Advertentie
ruimte en milieu / Achtergrond

‘Stip op horizon te ver weg’

Vrijwel alle provincies hebben ambities op papier gezet over het gewenste aandeel hernieuwbare energie in hun totale energieverbruik, te bereiken energiebesparing en CO2-reductie. Maar in hoeverre ze op koers liggen, valt nauwelijks te zeggen. De einddoelen liggen doorgaans ver in de toekomst en tussendoelen ontbreken.

21 december 2018
horizon.jpg

Duurzame ambities provincies vereisen tussendoelen

Waar staan de provincies als het gaat om de voortgang van de energietransitie? De provinciale rekenkamers wilden dat in een vergelijkend onderzoek in beeld brengen. Vorige week publiceerden ze het resultaat. Eruit blijkt dat alle provincies er weliswaar mee aan de slag zijn, maar dat er in feite weinig harde prestatiegegevens zijn hoever ze zijn richting einddoel. Daarbij: de meest recente gegevens stammen uit 2016.

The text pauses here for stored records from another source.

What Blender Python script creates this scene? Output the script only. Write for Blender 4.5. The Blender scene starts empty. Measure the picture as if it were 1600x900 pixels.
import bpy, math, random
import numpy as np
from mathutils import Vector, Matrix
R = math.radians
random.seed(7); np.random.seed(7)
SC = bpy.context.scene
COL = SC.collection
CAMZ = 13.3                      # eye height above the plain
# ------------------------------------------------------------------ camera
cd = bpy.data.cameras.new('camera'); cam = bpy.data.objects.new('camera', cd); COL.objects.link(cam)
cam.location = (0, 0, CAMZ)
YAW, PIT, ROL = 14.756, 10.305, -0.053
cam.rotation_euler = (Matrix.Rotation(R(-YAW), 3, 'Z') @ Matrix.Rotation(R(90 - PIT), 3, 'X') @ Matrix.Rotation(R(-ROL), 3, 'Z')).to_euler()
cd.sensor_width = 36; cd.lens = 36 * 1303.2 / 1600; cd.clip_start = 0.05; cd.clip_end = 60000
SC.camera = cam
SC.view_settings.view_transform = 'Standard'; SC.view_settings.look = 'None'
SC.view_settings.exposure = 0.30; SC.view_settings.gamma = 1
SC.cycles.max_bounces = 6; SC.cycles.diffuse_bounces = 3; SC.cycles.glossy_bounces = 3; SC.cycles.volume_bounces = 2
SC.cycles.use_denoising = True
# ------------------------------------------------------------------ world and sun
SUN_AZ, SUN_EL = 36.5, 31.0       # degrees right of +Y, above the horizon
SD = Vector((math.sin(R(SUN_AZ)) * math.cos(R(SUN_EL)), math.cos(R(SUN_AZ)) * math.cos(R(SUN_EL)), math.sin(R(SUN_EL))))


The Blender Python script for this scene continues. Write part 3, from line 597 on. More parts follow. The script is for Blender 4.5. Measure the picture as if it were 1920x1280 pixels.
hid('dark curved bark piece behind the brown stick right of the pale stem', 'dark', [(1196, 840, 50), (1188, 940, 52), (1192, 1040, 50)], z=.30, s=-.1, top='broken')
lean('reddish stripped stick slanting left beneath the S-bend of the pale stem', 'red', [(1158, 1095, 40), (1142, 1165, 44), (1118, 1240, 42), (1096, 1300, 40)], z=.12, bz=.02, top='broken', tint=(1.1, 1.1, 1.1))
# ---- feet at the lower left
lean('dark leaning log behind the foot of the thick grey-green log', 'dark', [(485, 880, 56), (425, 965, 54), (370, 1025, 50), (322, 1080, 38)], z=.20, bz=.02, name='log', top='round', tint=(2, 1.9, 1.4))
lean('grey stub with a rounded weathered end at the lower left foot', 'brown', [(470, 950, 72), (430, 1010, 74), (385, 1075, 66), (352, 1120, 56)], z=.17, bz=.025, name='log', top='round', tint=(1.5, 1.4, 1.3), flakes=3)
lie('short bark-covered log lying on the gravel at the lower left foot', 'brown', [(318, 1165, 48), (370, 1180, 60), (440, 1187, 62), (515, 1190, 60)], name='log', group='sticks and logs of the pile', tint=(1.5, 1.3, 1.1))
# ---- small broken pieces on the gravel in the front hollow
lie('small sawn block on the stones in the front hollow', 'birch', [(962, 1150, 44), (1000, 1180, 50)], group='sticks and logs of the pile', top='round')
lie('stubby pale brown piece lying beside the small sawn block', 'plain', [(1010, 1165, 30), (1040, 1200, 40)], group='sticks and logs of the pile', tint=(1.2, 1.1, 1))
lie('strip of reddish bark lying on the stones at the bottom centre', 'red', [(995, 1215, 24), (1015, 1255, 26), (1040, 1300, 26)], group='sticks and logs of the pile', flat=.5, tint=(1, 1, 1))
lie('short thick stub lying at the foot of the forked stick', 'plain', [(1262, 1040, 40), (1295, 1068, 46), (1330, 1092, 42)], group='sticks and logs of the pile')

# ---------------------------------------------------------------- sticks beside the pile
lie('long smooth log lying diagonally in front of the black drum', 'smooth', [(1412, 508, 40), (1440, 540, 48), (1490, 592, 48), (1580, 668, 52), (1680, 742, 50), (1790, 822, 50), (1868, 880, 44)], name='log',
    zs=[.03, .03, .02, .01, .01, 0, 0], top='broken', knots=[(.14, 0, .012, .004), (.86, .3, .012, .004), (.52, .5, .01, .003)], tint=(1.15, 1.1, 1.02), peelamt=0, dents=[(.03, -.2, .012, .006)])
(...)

Aan ambities lijkt weinig of geen gebrek. Zo hebben alle provincies ze geformuleerd voor het aandeel hernieuwbare energie. Met uitzondering van Drenthe en Flevoland hebben alle provincies ambities ten aanzien van energiebesparing. En acht van de twaalf provincies hebben ambities voor CO2-reductie opgesteld. Friesland en Groningen kiezen voor een verdergaande doelstelling op het gebied van hernieuwbare energie. Utrecht en Zuid-Holland hebben aangegeven dat de landelijke afspraak ten aanzien van hernieuwbare opwekking (14 procent in 2020) in hun provincie niet haalbaar is, onder andere als gevolg van de sterke verstedelijking; dat zou ze minder geschikt maken voor de productie van hernieuwbare energie.

De conclusie van de rekenkamers is dat alle provincies, behalve Flevoland, voor een enorme uitdaging staan om in 2020 aan 14 procent opgewekte hernieuwbare energie te komen. Dat geldt zeker voor de provincies met een extra ambitie en voor de provincies die tot nu toe een relatief laag aandeel hernieuwbare energie opwekten. Aandacht voor de haalbaarheid van ambitieuze doelstellingen voor opwekking van hernieuwbare energie op de lange termijn (2040/2050) is volgens hen belangrijk.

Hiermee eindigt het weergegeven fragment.